Élargissement du référentiel musical
Après cette première collaboration qui le place au cœur de la scène downtown newyorkaise, Krakauer fonde son propre Klezmer Madness au milieu de la décennie suivante. Le label Tzadik, fondé par John Zorn, accueillera l’album éponyme, considéré comme un jalon important pour sa reconnaissance ultérieure. D’un autre côté de l’échiquier musical, venu de la musique contemporaine et du free jazz, Zorn est aussi à l’avant-garde de ce recyclage de traditions musicales juives. Même s’il est plus proche de Don Byron, autre clarinettiste emblématique de ce renouveau klezmer, Krakauer a montré depuis qu’il pouvait suivre Zorn sur les terres du free jazz ou de la pop noisy. Les deux musiciens ont d’ailleurs plusieurs fois collaboré depuis cette période et il arrive à Krakauer de se présenter sur scène avec le répertoire du saxophoniste (comme à la Salle Pleyel à Paris, en octobre 2011).

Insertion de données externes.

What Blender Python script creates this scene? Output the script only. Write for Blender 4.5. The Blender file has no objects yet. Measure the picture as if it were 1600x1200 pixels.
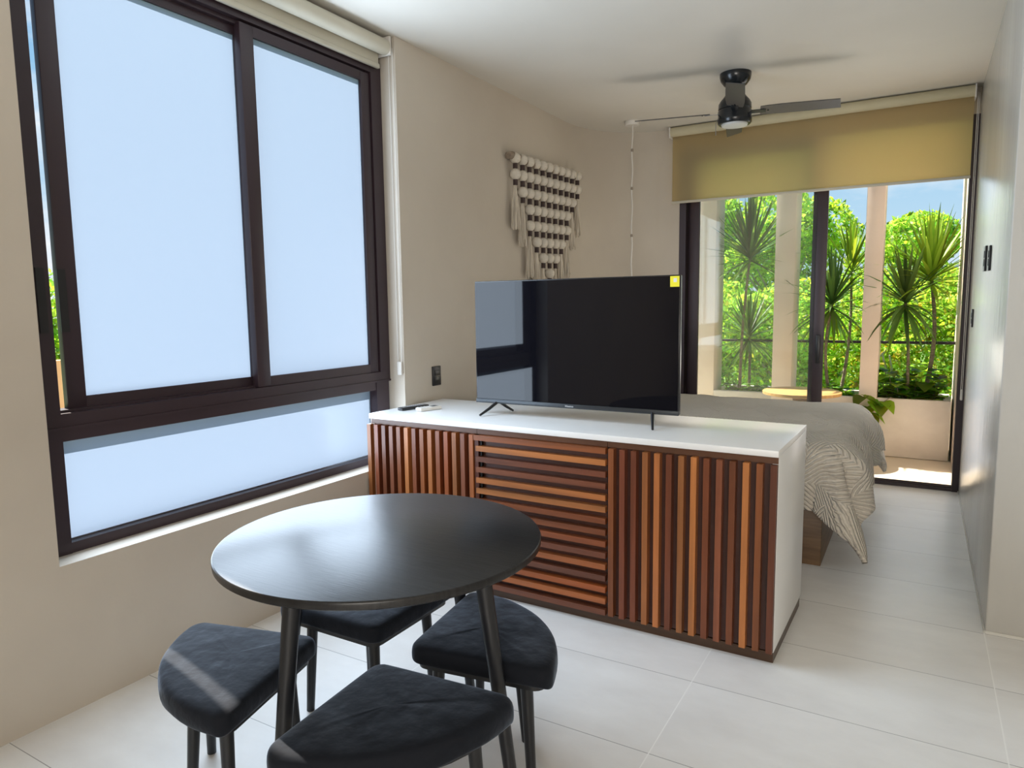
import bpy, bmesh, math, random
from mathutils import Vector, Matrix, Quaternion, noise
from math import sin, cos, pi, radians as rad, hypot, sqrt

random.seed(11)
S = bpy.context.scene
COL = S.collection

# ------------------------------------------------------------ camera
F_PX, YAW, PITCH, ROLL = 1089.0, -0.5298, 0.11226, 0.01325
fw = Vector((sin(YAW)*cos(PITCH), cos(YAW)*cos(PITCH), -sin(PITCH)))
rt = Vector((cos(YAW), -sin(YAW), 0.0))
dn = fw.cross(rt)
r2 = cos(ROLL)*rt + sin(ROLL)*dn
d2 = -sin(ROLL)*rt + cos(ROLL)*dn
camd = bpy.data.cameras.new('camera')
camd.sensor_fit = 'HORIZONTAL'; camd.sensor_width = 36.0
camd.lens = 36.0*F_PX/1600.0
camd.clip_start = 0.02; camd.clip_end = 400
cam = bpy.data.objects.new('camera', camd); COL.objects.link(cam)
m3 = Matrix((r2, -d2, -fw)).transposed()
cam.matrix_world = Matrix.Translation((0, 0, 1.5)) @ m3.to_4x4()
S.camera = cam

# ------------------------------------------------------------ view, sampling
S.view_settings.view_transform = 'Standard'
S.view_settings.look = 'None'
S.view_settings.exposure = 0.0
S.view_settings.gamma = 1.0
S.view_settings.use_curve_mapping = False
S.cycles.use_denoising = True
S.cycles.max_bounces = 10
S.cycles.diffuse_bounces = 5
S.cycles.glossy_bounces = 4
S.cycles.transmission_bounces = 6
S.cycles.transparent_max_bounces = 16
S.cycles.sample_clamp_indirect = 4.0
S.cycles.caustics_reflective = False
S.cycles.caustics_refractive = False

# ------------------------------------------------------------ world: blue sky with soft clouds
W = bpy.data.worlds.new('sky'); S.world = W; W.use_nodes = True
nt = W.node_tree; nt.nodes.clear()
o = nt.nodes.new('ShaderNodeOutputWorld'); bg = nt.nodes.new('ShaderNodeBackground')
tc = nt.nodes.new('ShaderNodeTexCoord'); sep = nt.nodes.new('ShaderNodeSeparateXYZ')
nt.links.new(tc.outputs['Generated'], sep.inputs[0])
grad = nt.nodes.new('ShaderNodeValToRGB')
e = grad.color_ramp.elements
e[0].position = 0.0; e[0].color = (.62, .80, .92, 1)
e[1].position = 0.55; e[1].color = (.16, .40, .78, 1)
x = e.new(.22); x.color = (.34, .62, .88, 1)
nt.links.new(sep.outputs[2], grad.inputs[0])
mp = nt.nodes.new('ShaderNodeMapping'); mp.inputs['Scale'].default_value = (1, 1, 2.6)
nz = nt.nodes.new('ShaderNodeTexNoise'); nz.inputs['Scale'].default_value = 3.2
nz.inputs['Detail'].default_value = 7; nz.inputs['Roughness'].default_value = .58
nt.links.new(tc.outputs['Generated'], mp.inputs[0]); nt.links.new(mp.outputs[0], nz.inputs['Vector'])
cr = nt.nodes.new('ShaderNodeValToRGB')
cr.color_ramp.elements[0].position = .47; cr.color_ramp.elements[0].color = (0, 0, 0, 1)
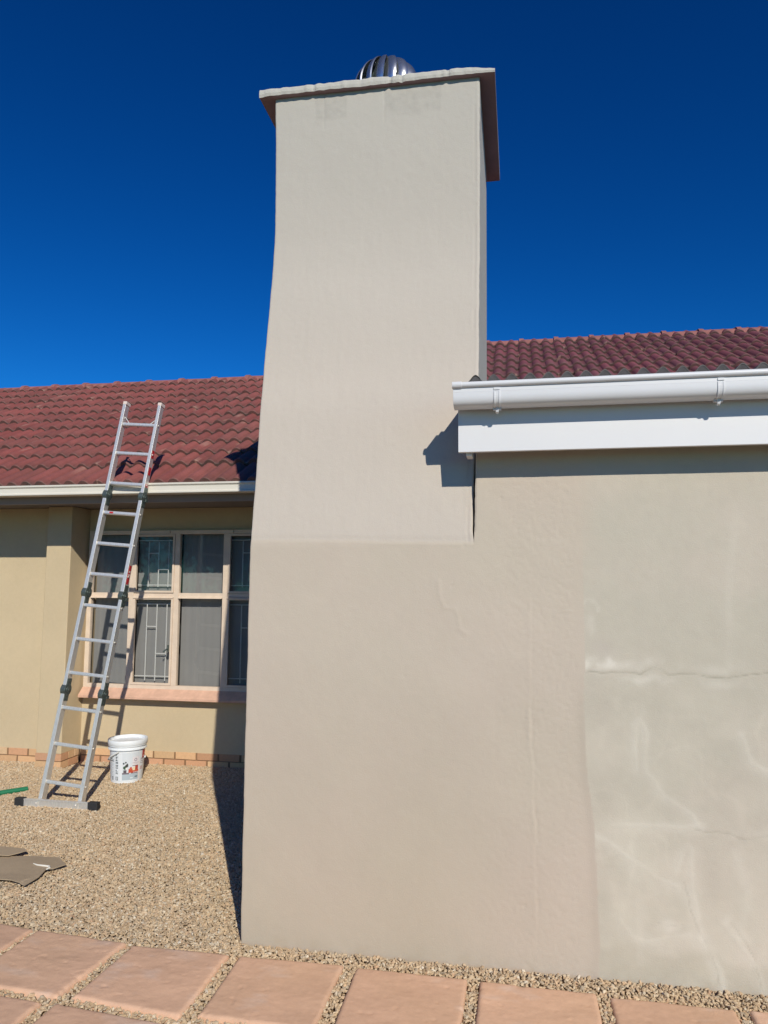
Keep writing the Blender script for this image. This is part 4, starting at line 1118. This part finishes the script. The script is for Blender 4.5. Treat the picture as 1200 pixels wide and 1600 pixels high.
# ---------------------------------------------------------------- gravel
def inside(px, py, P, grow=0.0):
    c = P.mean(0); Q = c + (P - c) * (1 + grow)
    m = np.ones(px.shape, bool)
    for i in range(4):
        a = Q[i]; b = Q[(i + 1) % 4]
        m &= ((b[0] - a[0]) * (py - a[1]) - (b[1] - a[1]) * (px - a[0])) < 0
    return m
def gravel():
    def field(x0, x1, y0, y1, sp):
        nx = int((x1 - x0) / sp); ny = int((y1 - y0) / sp)
        gx, gy = np.meshgrid(np.arange(nx), np.arange(ny))
        return x0 + (gx.ravel() + rng.random(nx * ny)) * sp, y0 + (gy.ravel() + rng.random(nx * ny)) * sp
    A = field(-6.6, -1.1, -.2, 3.0, .0110); Bf = field(-3.0, 2.0, -1.15, .05, .0112)
    X = np.concatenate([A[0][A[1] > .05], Bf[0]]); Y = np.concatenate([A[1][A[1] > .05], Bf[1]])
    m = ~((X > -1.235) & (Y > -.004))
    m &= ~((Y > LY - .01) & (X < -4.17)); m &= ~((Y > PY - .01) & (X > -4.19) & (X < -3.91)); m &= ~((Y > WY - .01) & (X >= -3.92))
    for P in polys: m &= ~inside(X, Y, P, .002)
    X = X[m]; Y = Y[m]; n = len(X)
    # icosahedron
    p = (1 + 5 ** .5) / 2
    ico = np.array([(-1, p, 0), (1, p, 0), (-1, -p, 0), (1, -p, 0), (0, -1, p), (0, 1, p), (0, -1, -p), (0, 1, -p), (p, 0, -1), (p, 0, 1), (-p, 0, -1), (-p, 0, 1)]) / math.hypot(1, p)
    tri = np.array([(0, 11, 5), (0, 5, 1), (0, 1, 7), (0, 7, 10), (0, 10, 11), (1, 5, 9), (5, 11, 4), (11, 10, 2), (10, 7, 6), (7, 1, 8), (3, 9, 4), (3, 4, 2), (3, 2, 6), (3, 6, 8), (3, 8, 9), (4, 9, 5), (2, 4, 11), (6, 2, 10), (8, 6, 7), (9, 8, 1)])
    V = np.tile(ico[None], (n, 1, 1)) * (1 + rng.uniform(-.28, .28, (n, 12, 1)))
    a = .0056 + .0046 * rng.random(n) ** 1.8; big = rng.random(n) > .992; a[big] *= 1.5
    S = np.stack([a * rng.uniform(1.0, 1.45, n), a * rng.uniform(.7, 1.0, n), a * rng.uniform(.35, .75, n)], 1)
    V *= S[:, None, :]
    # random rotations: mostly lying, some on edge
    q = rng.normal(size=(n, 4)); tilt = rng.random(n)[:, None]; q[:, 1:3] *= .15 + .9 * (tilt > .6); q /= np.linalg.norm(q, axis=1)[:, None]
    w_, x_, y_, z_ = q.T
    Rm = np.stack([1 - 2 * (y_ ** 2 + z_ ** 2), 2 * (x_ * y_ - w_ * z_), 2 * (x_ * z_ + w_ * y_), 2 * (x_ * y_ + w_ * z_), 1 - 2 * (x_ ** 2 + z_ ** 2), 2 * (y_ * z_ - w_ * x_), 2 * (x_ * z_ - w_ * y_), 2 * (y_ * z_ + w_ * x_), 1 - 2 * (x_ ** 2 + y_ ** 2)], 1).reshape(n, 3, 3)
    V = np.einsum('nij,nkj->nki', Rm, V)
    base = .002 + .0060 * rng.random(n) ** 1.3 + .010 * fbm(X, Y, 2.2, 501, 3)
    nearslab = (Y < .02); base = np.where(nearslab, .005 + .009 * rng.random(n), base)
    V += np.stack([X, Y, base], 1)[:, None, :]
    pal = np.array([srgb(*c) for c in ((208, 182, 146), (196, 168, 130), (214, 194, 162), (180, 152, 118), (202, 176, 142), (172, 158, 136), (222, 208, 182), (208, 174, 136), (186, 168, 142), (232, 222, 202), (160, 136, 106), (196, 154, 118))])
    wts = np.array([.17, .15, .12, .10, .12, .07, .06, .07, .05, .02, .05, .02]); wts /= wts.sum()
    C = pal[rng.choice(len(pal), n, p=wts)]; mean = (pal * wts[:, None]).sum(0); C = (C * .66 + mean * .34) * rng.uniform(.92, 1.08, (n, 1)); C = C * .93 + C.mean(1, keepdims=True) * .07
    F = (np.arange(n)[:, None, None] * 12 + tri[None]).reshape(-1, 3)
    me = raw_mesh('gravel', V.reshape(-1, 3), tris=F, col=np.repeat(C, 12, 0), smooth=False)
    me.materials.append(M['stone'])
    o = link(bpy.data.objects.new('gravel', me))
    return tag(o, 'loose tan gravel chips covering the yard', 'gravel', kind='stuff'), n
print('gravel stones', gravel()[1])
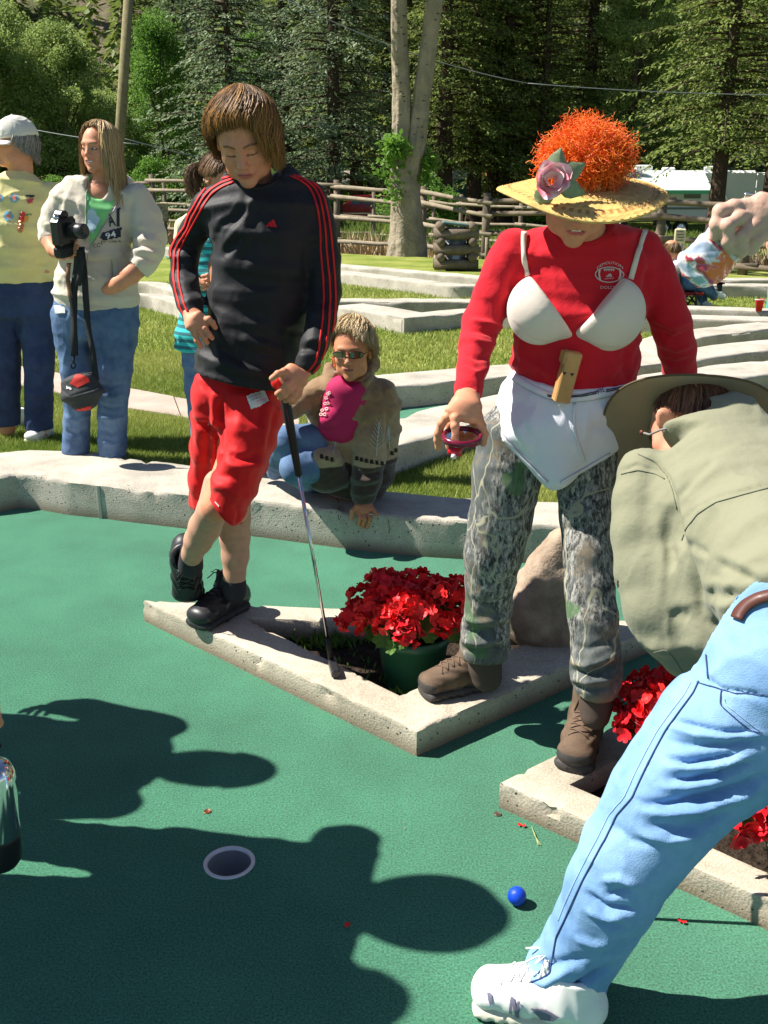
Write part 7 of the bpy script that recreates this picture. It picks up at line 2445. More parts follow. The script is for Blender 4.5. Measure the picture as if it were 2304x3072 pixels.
MB().box(cl(.0, -.03, -.085), (.13, .06, .055), Rc, .012).build('battery_grip', M_RUB, cam_t)
lz = MB().lathe((0, 0, 0), [(.030, 0), (.033, .004), (.033, .045), (.036, .05), (.036, .085), (.033, .09), (.028, .086), (0, .08)], 26, rotm((1, 0, 0), -math.pi / 2))
lz.v = [q @ Rc.T + cl(0, 0, .012) for q in lz.v]
lz.build('lens', M_CAM, cam_t, True)
rr_ = MB()
for k in range(26):
	a = k * 2 * math.pi / 26
	rr_.box(cl(.0345 * math.cos(a), .03, .012 + .0345 * math.sin(a)), (.004, .03, .004), Rc)
_o = rr_.build('grip_ring', M_RUB, cam_t); _o['kind'] = 'stuff'
MB().lathe(cl(.045, -.03, .072), [(0, .012), (.014, .012), (.015, 0), (.014, -.004)], 18).build('dial', M_CHROME2, cam_t, True)
MB().box(cl(-.035, -.064, -.085), (.05, .004, .03), Rc).build('screen', mat('grey_screen', (.3, .33, .35), .2), cam_t)
bc_ = ZG.p(500, 1745, 4.98)
bag = thing('camera_bag', 'dark grey camera bag with a red panel hanging from long straps by the girl\'s knees', 'bag', tuple(bc_))
M_BAG = mat('grey_ballistic_cloth', (.045, .045, .048), .8, bump=[('noise', 400, .5, .001)])
v = Vol(.0045)
Rb = frame((-.25, -1, .15), (-.30, 0, 1))
def bl(x, y, z): return bc_ + Rb @ V3(x, y, z)
v.cone(bl(.0, 0, .055), bl(-.0, 0, -.02), (.095, .062), (.115, .070), Rb[:, 0], 'u', .02, .03)
v.cone(bl(0, 0, -.02), bl(.005, 0, -.070), (.115, .070), (.07, .05), Rb[:, 0], 'u', .02, .03)
o_, skbag = cloth(bag, 'body', v, M_BAG, [([ZG(360, 1720), ZG(430, 1780), ZG(560, 1740), ZG(630, 1700)], 4, -.004)], [((30, 30, 30), .0015)], 2)
area_on(skbag, [ZG(470, 1640), ZG(535, 1660), ZG(555, 1690), ZG(480, 1725), ZG(430, 1700)], 'red_panel', mat('red_fabric', (.55, .03, .02), .7), bag, .003, 3)
area_on(skbag, [ZG(452, 1862), ZG(560, 1835), ZG(556, 1858), ZG(475, 1882)], 'red_base', bpy.data.materials['red_fabric'], bag, .003, 3)
area_on(skbag, [ZG(412, 1715), ZG(442, 1728), ZG(438, 1740), ZG(410, 1730)], 'logo_tab', M_WPRINT, bag, .003, 3)
def strapline(pts, w, name, m, par):
	P3 = [ZG.p(x, y, Y) for x, y, Y in pts]
	P3 = resample(P3, 26)
	v, f = [], []
	for i, p in enumerate(P3):
		tw = .35 * math.sin(i * .45)
		s = V3(math.cos(tw), -math.sin(tw), 0) * w / 2
		v += [p - s, p + s]
	f = [(2 * i, 2 * i + 1, 2 * i + 3, 2 * i + 2) for i in range(len(P3) - 1)]
	o = mesh_np(name, v, f, m, None, True)
	md = o.modifiers.new('thickness', 'SOLIDIFY'); md.thickness = .0025
	adopt(par, o)
M_STR = mat('black_webbing', (.02, .02, .022), .75)
strapline([(480, 900, 4.95), (470, 1000, 4.97), (452, 1150, 4.98), (455, 1350, 4.98), (458, 1530, 4.98)], .036, 'strap', M_STR, bag)
strapline([(500, 860, 4.95), (520, 1000, 4.97), (525, 1150, 4.98), (540, 1350, 4.98), (570, 1500, 4.97), (590, 1680, 4.97)], .030, 'strap', M_STR, bag)
strapline([(490, 880, 4.93), (500, 960, 4.93), (490, 1040, 4.94), (480, 1100, 4.96)], .030, 'strap', M_STR, bag)
strapline([(425, 960, 4.97), (415, 1050, 4.97), (430, 1150, 4.975), (440, 1200, 4.98)], .022, 'strap', mat('brown_webbing', (.2, .1, .06), .8), bag)
MB().tube([ZG.p(450 + 14 * math.cos(t), 1590 + 18 * math.sin(t), 4.97) for t in np.linspace(0, 6.28, 12)], .004, 6).build('buckle', M_RUB, bag, True)
MB().tube([ZG.p(456, 1530, 4.98), ZG.p(450, 1575, 4.97)], .006, 6).build('buckle', M_RUB, bag, True)
def badge(skin, q, lines, lab, cat='badge'):
	"""printed name badge: q = four pixel corners"""
	pts = []
	o = area_on(skin, q, 'name_badge', mat('badge_card', (.75, .73, .70), .4), None, .006, 2.5)
	if o is None: return None
	tag(o, lab, cat)
	b = Skin(np.array([list(p.co) for p in o.data.vertices]), np.array([list(p.vertices) for p in o.data.polygons]))
	for t, p0, p1, h, m in lines:
		l = text_on(b, t, p0, p1, h, 'lettering', m, None, .0012)
		if l: l.parent = o
	return o
SKJ = Skin(np.array([list(p.co) for p in [c for c in GIRL.children if c.name.startswith('jeans')][0].data.vertices]), np.array([list(p.vertices) for p in [c for c in GIRL.children if c.name.startswith('jeans')][0].data.polygons]))
badge(SKJ, [ZG(337, 1224), ZG(400, 1228), ZG(406, 1270), ZG(345, 1272)], [], 'white name badge pinned to the girl\'s jeans pocket')
MPB = mat('small_print', (.05, .05, .06), .6); MPR = mat('red_print', (.55, .08, .1), .6)
skb_ = [c for c in BOY.children if c.name.startswith('jersey')][0], [c for c in BOY.children if c.name.startswith('shorts')][0]
SKS = Skin(np.array([list(p.co) for p in skb_[1].data.vertices]), np.array([list(p.vertices) for p in skb_[1].data.polygons]))
bq = [ZL(628, 180), ZL(733, 138), ZL(760, 212), ZL(658, 250)]
badge(SKS, bq, [('DALTON KIRK', ZL(645, 190), ZL(722, 160), 5.5, MPB), ('PORTER TX', ZL(660, 204), ZL(722, 180), 5.0, MPB), ('FUN VALLEY', ZL(690, 212), ZL(746, 192), 4.0, MPR), ('SOUTH FORK', ZL(696, 226), ZL(748, 206), 3.4, MPR), ('2007', ZL(718, 234), ZL(744, 226), 3.4, MPR)], 'white printed name badge pinned on the boy\'s red shorts')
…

À la fin des années 1990, David Krakauer signe sur Label Bleu, le label fondé par Michel Orier qui accompagne alors, par une production sans pareille, le développement du jazz français. Dans A New Hot One (2001), l’héritage klezmer est déjà confronté aux sonorités électriques et aux rythmes funk, une dimension de fusion qui progresse encore dans The Twelve Tribes (2002) où deux guitares électriques, sampleur et séquenceur cohabitent avec l’accordéon et les clarinettes, ou encore le shofar, sorte de trompe en forme de corne de bélier utilisée lors de la liturgie hébraïque. Au cœur d’un parcours fait de rencontres décisives, celle avec le DJ et multi-instrumentiste canadien So-called inaugure une longue collaboration (depuis Live in Krakow, 2003) en même temps qu’un nouvel élargissement du référentiel musical. Depuis 2008, les deux musiciens se sont encore associés avec Fred Wesley, tromboniste funk et ancien partenaire de James Brown, dans un projet intitulé Abraham Inc. Tweet tweet (2009). Il illustre efficacement la façon dont peuvent se rejoindre les différentes traditions musicales en jeu, autour d’une incroyable énergie corporelle, de l’improvisation vocale comme instrumentale, et d’une gaieté incompressible.
Remodeler la tradition
Sans jamais se départir de son attachement au répertoire classique (à l’époque où il commence à croiser les anches avec le hip-hop, il joue et enregistre Brahms...), Krakauer s’entoure fréquemment des formations acoustiques les plus variées (orchestre d’harmonie, quatuor de saxophones, quatuor à cordes…). Il a également composé pour le cinéma, depuis La Leçon de Tango (Sally Potter, 1997) à Hôtel Woodstock (Ang Lee, 2009). Bien au-delà, donc, d’une démarche « revivaliste » ou de la simple mise à jour d’une tradition et d’un répertoire, Krakauer a remodelé, sans les dissoudre, les contours stylistiques et culturels d’un système musical profondément marqué par ses codes identitaires. Postmoderne, Krakauer l’est sans doute au sens où il combine son retour en arrière à une imagination sans bornes, le tout agrémenté d’une forte exigence instrumentale nourrie d’humour et de fête. Sa figure tutélaire, plutôt que Benny Goodman déjà citée, est sans conteste Sidney Bechet auquel il a rendu hommage dès son second CD, Klezmer, NY (label Tzadik) : Klezmer À La Bechet.